Baca juga: BREAKING NEWS: Korupsi Timah, 3 Eks Kepala Dinas ESDM Bangka Belitung Divonis 4 dan 2 Tahun Penjara
Selain itu Suparta juga terbukti melanggar Pasal 3 UU Nomor 8 tahun 2010 tentang tindak pencegahan dan pemberantasan tindak pidana pencucian uang (TPPU) Juncto Pasal 55 ayat 1 ke-1 KUHP.
"Menjatuhkan pidana kepada terdakwa Suparta dengan pidana penjara selama 14 tahun dikurangi lamanya terdakwa dalam tahanan dengan perintah tetap ditahan di rutan," ucap Jaksa Penuntut Umum (JPU) saat bacakan amar tuntutan di Pengadilan Tipikor Jakarta, Senin (9/12/2024).

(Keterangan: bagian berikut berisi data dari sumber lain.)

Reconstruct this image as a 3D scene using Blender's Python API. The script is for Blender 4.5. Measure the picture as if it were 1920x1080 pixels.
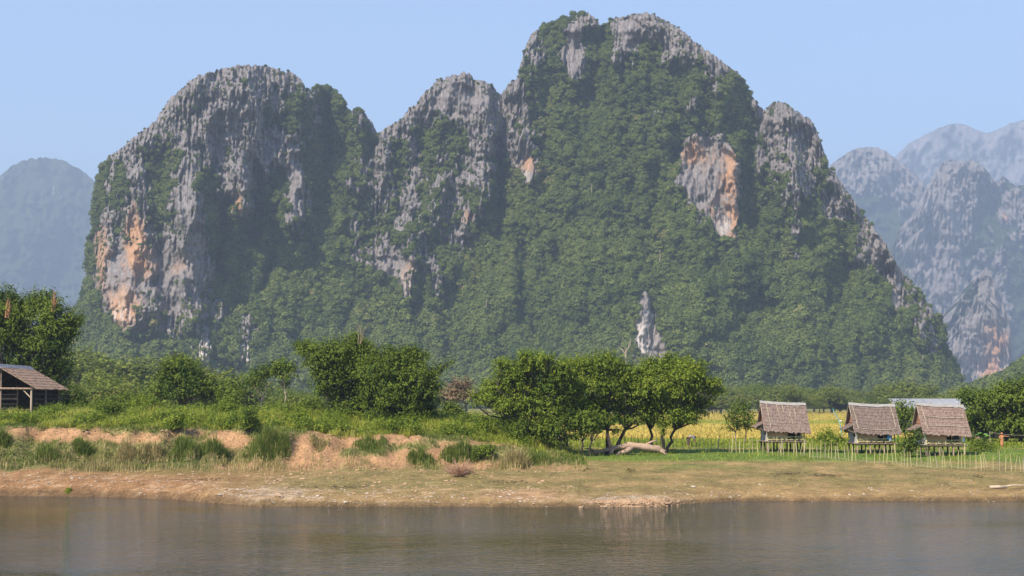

Dalam tuntutannya Jaksa, Suparta juga dijatuhi pidana denda sebesar Rp 1 miliar dengan ketentuan apabila denda tersebut tidak dibayar maka akan diganti pidana kurungan selama 1 tahun.
Tak hanya itu Suparta juga dikenakan pidana tambahan berupa membayar uang pengganti sebesar Rp 4.571.438.592.561 atau Rp 4,5 triliun.
Terkait hal ini Jaksa menjelaskan bahwa pihaknya akan menyita harta benda terdakwa untuk dilelang apabila Suparta tidak mampu membayar uang pengganti tersebut dalam kurun waktu satu bulan setelah putusan berkekuatan hukum tetap.
"Dan dalam hal terdakwa tidak mampu mempunyai harta benda yang mencukupi untuk membayar uang pengganti maka diganti dengan pidana penjara selama 8 tahun," jelas Jaksa.
Setelah membacakan tuntutan terhadap Suparta, dalam sidang ini Jaksa juga membacakan amar tuntutan untuk terdakwa Reza Andriansyah selaku Direktur Pengembangan Usaha PT RBT.
Dalam kasus ini Reza dijatuhi tuntutan oleh Jaksa dengan pidana penjara selama 8 tahun dan denda senilai Rp 750 juta subsider kurungan 6 bulan jika tak mampu membayar denda tersebut.
Berbeda dengan Harvey dan Suparta, Reza dalam kasus ini tidak dikenakan pidana tambahan berupa uang pengganti.